Good-night! The Lord bless you! Go to your homes seeking after Christ. Sleep not until you have made your peace with God. Good-night—a deep, hearty, loving, Christian good-night!
THE INSIGNIFICANT.
"And she went, and came, and gleaned in the field after the reapers: and her hap was to light on a part of the field belonging unto Boaz, who was of the kindred of Elimelech."—Ruth ii: 3.
The time that Ruth and Naomi arrive at Bethlehem is harvest-time. It was the custom when a sheaf fell from a load in the harvest-field for the reapers to refuse to gather it up: that was to be left for the poor who might happen to come along that way. If there were handfuls of grain scattered across the field after the main harvest had been reaped, instead of raking it, as farmers do now, it was, by the custom of the land, left in its place, so that the poor, coming along that way, might glean it and get their bread. But, you say, "What is the use of all these harvest-fields to Ruth and Naomi? Naomi is too old and feeble to go out and toil in the sun; and can you expect that Ruth, the young and the beautiful, should tan her cheeks and blister her hands in the harvest-field?"
Boaz owns a large farm, and he goes out to see the reapers gather in the grain. Coming there, right behind the swarthy, sun-browned reapers, he beholds a beautiful woman gleaning—a woman more fit to bend to a harp or sit upon a throne than to stoop among the sheaves. Ah, that was an eventful day!
It was love at first sight. Boaz forms an attachment for the womanly gleaner—an attachment full of undying interest to the Church of God in all ages; while Ruth, with an ephah, or nearly a bushel of barley, goes home to Naomi to tell her the successes and adventures of the day. That Ruth, who left her native land of Moab in darkness, and traveled through an undying affection for her mother-in-law, is in the harvest-field of Boaz, is affianced to one of the best families in Judah, and becomes in after-time the ancestress of Jesus Christ, the Lord of glory! Out of so dark a night did there ever dawn so bright a morning?

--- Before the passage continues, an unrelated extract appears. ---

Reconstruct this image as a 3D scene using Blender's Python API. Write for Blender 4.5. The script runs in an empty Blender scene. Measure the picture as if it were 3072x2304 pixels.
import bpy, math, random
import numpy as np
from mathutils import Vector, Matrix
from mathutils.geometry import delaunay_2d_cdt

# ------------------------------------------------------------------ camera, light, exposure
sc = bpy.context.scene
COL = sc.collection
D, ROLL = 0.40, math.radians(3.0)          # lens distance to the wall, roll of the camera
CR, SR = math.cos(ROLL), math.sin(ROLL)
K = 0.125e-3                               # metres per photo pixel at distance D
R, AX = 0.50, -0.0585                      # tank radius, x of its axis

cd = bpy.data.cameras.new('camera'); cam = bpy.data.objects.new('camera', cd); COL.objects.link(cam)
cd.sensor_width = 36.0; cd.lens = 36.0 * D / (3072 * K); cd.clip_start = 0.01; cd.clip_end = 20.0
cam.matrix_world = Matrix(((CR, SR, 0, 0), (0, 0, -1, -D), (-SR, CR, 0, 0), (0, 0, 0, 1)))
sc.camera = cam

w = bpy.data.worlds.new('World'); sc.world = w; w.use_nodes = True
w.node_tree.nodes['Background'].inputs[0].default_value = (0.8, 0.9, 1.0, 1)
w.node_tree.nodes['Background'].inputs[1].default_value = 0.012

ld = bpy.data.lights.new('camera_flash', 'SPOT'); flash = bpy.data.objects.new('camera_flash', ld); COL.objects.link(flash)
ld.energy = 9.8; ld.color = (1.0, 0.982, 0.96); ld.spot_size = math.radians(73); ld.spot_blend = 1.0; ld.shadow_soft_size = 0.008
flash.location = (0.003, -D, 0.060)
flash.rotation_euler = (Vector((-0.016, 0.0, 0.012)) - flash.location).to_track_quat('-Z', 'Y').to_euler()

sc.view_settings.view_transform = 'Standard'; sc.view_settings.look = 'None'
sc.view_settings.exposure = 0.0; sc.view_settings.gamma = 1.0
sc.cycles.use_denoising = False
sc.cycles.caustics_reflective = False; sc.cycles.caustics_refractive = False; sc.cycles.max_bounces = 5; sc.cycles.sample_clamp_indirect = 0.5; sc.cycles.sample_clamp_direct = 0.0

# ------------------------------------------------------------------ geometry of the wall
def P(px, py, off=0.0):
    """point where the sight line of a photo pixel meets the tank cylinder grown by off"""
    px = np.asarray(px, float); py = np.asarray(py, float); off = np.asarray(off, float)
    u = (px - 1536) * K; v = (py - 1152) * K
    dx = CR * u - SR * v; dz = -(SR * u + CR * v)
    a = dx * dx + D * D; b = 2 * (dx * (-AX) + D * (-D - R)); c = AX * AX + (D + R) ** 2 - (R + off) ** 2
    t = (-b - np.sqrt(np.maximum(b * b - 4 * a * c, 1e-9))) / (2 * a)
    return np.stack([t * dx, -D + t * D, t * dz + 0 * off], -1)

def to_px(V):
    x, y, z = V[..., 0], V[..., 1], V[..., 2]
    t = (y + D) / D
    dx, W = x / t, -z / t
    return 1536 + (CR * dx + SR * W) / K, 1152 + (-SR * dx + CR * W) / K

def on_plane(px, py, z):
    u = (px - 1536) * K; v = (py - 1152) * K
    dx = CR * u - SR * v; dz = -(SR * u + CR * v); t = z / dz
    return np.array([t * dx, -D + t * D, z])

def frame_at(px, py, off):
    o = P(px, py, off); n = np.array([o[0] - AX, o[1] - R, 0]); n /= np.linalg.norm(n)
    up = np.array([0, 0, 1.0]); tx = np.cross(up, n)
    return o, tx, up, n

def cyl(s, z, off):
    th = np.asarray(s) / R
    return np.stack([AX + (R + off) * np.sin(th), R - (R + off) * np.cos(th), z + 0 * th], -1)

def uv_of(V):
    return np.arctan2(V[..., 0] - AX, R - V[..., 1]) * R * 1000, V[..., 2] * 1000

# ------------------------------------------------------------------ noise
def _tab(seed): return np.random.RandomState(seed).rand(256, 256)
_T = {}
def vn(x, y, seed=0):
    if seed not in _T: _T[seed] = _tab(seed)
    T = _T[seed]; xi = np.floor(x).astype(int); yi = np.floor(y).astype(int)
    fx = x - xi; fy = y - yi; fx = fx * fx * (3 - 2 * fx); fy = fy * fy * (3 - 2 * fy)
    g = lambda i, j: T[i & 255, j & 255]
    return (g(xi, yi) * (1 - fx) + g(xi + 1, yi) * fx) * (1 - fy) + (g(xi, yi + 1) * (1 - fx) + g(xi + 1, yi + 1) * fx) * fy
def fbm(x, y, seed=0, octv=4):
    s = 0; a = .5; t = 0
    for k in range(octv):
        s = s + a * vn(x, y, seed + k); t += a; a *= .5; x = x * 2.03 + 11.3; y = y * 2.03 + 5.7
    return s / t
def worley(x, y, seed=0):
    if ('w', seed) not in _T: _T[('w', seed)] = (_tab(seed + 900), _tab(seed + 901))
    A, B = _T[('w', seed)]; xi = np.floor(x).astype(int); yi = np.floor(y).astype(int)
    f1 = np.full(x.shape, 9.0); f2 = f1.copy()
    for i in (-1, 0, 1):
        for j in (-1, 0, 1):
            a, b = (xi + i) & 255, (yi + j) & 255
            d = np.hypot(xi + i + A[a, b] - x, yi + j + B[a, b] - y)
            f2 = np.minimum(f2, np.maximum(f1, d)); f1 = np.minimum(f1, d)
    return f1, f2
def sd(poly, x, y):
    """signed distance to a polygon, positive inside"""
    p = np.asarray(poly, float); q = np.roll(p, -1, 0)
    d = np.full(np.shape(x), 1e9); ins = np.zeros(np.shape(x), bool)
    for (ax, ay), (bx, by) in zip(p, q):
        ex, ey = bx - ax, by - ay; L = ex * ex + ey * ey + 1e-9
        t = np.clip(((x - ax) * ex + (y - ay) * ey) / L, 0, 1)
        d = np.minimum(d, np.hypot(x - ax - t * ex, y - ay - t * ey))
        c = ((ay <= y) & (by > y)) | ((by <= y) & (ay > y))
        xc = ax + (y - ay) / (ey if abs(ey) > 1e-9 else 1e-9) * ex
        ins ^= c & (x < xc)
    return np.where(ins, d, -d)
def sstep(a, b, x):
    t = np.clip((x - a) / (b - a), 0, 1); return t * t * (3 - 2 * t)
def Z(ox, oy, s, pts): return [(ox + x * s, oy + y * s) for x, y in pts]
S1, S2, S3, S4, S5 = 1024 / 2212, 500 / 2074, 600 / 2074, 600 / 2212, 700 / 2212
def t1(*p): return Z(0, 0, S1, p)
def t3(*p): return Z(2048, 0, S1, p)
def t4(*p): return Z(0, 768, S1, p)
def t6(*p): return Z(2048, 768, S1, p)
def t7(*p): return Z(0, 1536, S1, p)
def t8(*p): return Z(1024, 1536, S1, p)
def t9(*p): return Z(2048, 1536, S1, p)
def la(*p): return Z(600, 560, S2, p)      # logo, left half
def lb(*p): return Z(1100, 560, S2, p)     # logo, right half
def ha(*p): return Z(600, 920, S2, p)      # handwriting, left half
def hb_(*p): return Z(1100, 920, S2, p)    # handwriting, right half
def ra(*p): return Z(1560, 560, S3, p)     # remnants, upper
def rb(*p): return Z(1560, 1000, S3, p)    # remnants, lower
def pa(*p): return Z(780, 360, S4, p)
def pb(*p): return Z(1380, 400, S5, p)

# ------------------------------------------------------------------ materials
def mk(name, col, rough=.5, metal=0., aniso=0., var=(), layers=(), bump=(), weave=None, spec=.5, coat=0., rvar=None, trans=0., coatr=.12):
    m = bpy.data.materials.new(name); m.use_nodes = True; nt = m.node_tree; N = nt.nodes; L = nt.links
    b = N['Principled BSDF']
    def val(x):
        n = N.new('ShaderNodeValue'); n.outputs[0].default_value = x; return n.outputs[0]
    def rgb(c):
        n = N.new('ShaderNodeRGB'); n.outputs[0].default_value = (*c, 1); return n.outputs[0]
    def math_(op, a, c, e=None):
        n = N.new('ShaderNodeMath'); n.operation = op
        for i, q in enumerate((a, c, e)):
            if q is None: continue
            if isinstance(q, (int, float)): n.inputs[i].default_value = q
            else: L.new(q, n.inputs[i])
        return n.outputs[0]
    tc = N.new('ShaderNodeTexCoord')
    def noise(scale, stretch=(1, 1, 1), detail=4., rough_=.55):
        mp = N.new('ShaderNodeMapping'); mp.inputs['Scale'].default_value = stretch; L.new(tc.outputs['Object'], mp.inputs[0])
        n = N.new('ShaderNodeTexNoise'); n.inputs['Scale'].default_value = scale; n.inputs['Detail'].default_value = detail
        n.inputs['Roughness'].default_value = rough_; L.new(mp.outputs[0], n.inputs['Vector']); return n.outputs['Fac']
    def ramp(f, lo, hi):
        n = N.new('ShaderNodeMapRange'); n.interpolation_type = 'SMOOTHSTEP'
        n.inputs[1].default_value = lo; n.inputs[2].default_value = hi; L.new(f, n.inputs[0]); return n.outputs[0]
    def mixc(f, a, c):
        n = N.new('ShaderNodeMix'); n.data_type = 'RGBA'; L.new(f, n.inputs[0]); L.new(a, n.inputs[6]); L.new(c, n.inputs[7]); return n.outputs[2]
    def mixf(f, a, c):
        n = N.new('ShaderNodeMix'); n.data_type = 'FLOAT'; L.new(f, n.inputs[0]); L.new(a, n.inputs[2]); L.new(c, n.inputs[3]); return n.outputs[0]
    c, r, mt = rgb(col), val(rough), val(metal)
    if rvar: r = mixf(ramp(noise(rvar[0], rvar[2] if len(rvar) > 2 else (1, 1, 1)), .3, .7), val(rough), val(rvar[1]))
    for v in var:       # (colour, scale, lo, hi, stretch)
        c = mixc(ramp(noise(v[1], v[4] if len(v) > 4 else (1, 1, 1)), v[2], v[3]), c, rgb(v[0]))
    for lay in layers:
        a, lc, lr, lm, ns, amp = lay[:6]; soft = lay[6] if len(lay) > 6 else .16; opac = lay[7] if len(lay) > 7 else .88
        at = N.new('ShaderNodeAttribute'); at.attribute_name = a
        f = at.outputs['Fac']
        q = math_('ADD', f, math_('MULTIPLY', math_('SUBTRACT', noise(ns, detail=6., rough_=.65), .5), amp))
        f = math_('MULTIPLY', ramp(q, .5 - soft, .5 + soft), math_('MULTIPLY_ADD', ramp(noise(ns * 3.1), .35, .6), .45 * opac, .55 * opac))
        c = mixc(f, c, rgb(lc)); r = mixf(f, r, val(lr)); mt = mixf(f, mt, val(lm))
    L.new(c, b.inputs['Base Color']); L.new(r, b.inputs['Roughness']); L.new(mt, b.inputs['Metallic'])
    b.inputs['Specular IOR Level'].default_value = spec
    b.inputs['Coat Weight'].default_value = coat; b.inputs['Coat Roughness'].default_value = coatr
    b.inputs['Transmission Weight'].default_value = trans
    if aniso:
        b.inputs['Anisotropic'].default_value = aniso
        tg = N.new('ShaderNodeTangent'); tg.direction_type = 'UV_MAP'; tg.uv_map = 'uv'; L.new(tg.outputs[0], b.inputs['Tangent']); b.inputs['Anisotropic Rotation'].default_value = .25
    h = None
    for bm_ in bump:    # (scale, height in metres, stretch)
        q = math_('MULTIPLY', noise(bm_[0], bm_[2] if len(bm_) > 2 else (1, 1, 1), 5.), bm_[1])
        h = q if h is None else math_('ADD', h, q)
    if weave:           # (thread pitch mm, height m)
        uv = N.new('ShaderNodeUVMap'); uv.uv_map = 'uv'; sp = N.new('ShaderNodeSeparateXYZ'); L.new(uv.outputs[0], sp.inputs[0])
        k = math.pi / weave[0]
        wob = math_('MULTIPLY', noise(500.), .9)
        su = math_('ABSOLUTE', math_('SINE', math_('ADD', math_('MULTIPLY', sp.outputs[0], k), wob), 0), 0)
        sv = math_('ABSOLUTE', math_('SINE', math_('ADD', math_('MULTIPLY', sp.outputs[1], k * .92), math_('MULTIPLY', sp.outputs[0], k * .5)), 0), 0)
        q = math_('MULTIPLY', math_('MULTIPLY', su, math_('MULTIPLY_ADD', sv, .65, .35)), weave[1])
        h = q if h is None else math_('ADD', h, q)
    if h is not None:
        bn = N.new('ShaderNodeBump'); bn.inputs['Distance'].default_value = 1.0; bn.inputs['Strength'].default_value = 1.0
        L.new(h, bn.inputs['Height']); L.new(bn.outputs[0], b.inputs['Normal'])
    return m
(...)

I. I learn, in the first place, from this subject how trouble develops character. It was bereavement, poverty, and exile that developed, illustrated, and announced to all ages the sublimity of Ruth's character. That is a very unfortunate man who has no trouble. It was sorrow that made John Bunyan the better dreamer, and Doctor Young the better poet, and O'Connell the better orator, and Bishop Hall the better preacher, and Havelock the better soldier, and Kitto the better encyclopædist, and Ruth the better daughter-in-law.